Across the country, the traditional approach to developmental education of using a standardized assessment test to place students into one or more remediation courses has fallen progressively into disfavor.
Bolstered by calls for reform from the research community, alternative methods of assessment as well as delivery practices are increasingly common. These changes have been driven by both institutions and states. A new report highlights how far we’ve come.
Evidence-based changes make a difference
Evidence-driven changes in remediation involve assessing its need and the form the remediation takes. Judith Scott-Clayton, a long standing scholar of development education, drew this conclusion in a recently released Brookings Institution report. In the report, Scott-Clayton reviewed relevant research, including her own and that of her colleagues at the Community College Research Center (CCRC).
Among the more troubling findings that have contributed to the changing development education landscape is that an estimated “one-quarter to one-third of students assigned to remediation could have earned a B or better in college-level coursework, had they been given the chance.” These and other findings of not only the ineffectiveness, but negative consequences, of the standardized tests persuaded professionals and policymakers alike to seek alternative models of development education.
Scott-Clayton noted that since 2012 there has been a decline in the number of students overall and at community colleges who report ever having taken a remediation course. There may be several explanations, including a return to pre-recession enrollment patterns and coincidence, she says.

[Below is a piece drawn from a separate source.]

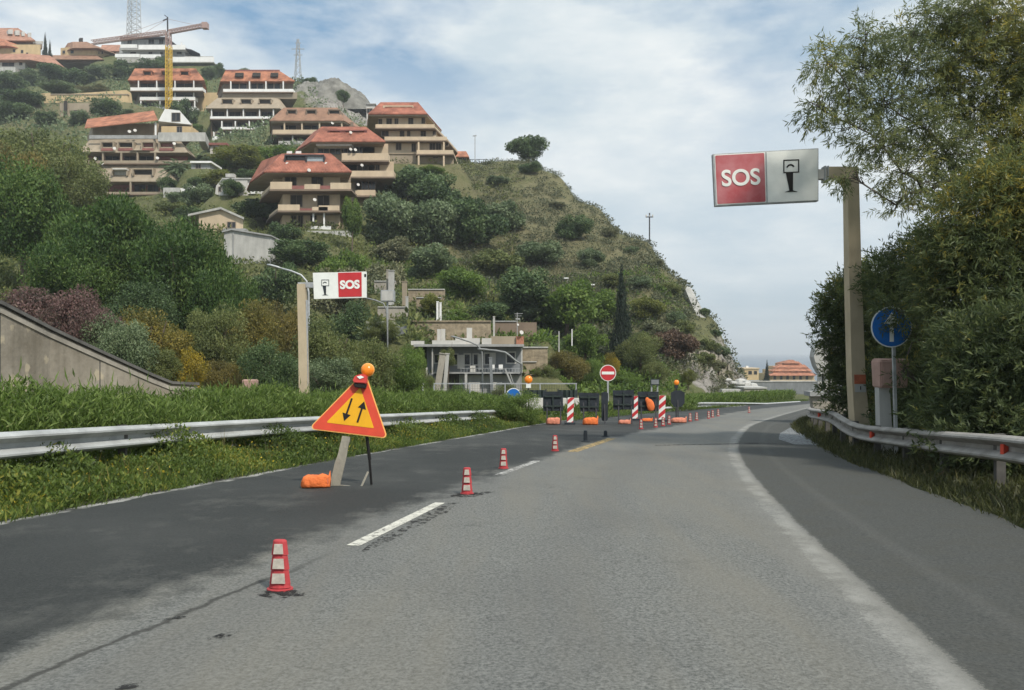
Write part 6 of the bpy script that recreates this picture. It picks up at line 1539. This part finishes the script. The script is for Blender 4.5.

However, Scott-Clayton offers another plausible explanation for large-scale systemic and state-wide reforms. Institutions began experimenting with multiple measures, including high school performance in lieu of or in addition to placement tests. Some institutions adopted a co-requisite model, which some states, like Tennessee and Virginia, expanded state-wide.
An early adopter was the Community College of Baltimore County in Maryland, whose Accelerated Learning Program increased college-level course completion. Another study found that in 2016 most community colleges used multiple measures for remedial placement in both English and math, more than double the number using these for math and nearly triple for English since 2011.
Research, policy, practice
These trends in the number of community college students taking traditional remediation courses and the number of institutions using multiple instead of single assessment measures are encouraging. However, the “success of these major policy shifts is not without caveat,” Scott-Clayton says. There are financial and administrative costs to using multiple measures of college preparation as well providing co-requisite support. State policies, which require their public colleges to use the co-requisite model, do not necessarily include additional money to achieve positive results.
It is not the time to rest on one’s laurels with regard to developmental education research and policy changes, but rather, Scott-Clayton reminds us, that “as more evidence is generated, new questions are sure to be raised” and it is only with what she terms “a virtuous cycle between research, policy and practice” that “outcomes for students will hopefully keep moving in the right direction.”
Evidence-based redesigning of development education is a priority for community colleges and the American Association of Community Colleges (AACC). This is a stated goal of the AACC 21st-Century Initiative’s recommendation to “dramatically improve college readiness.”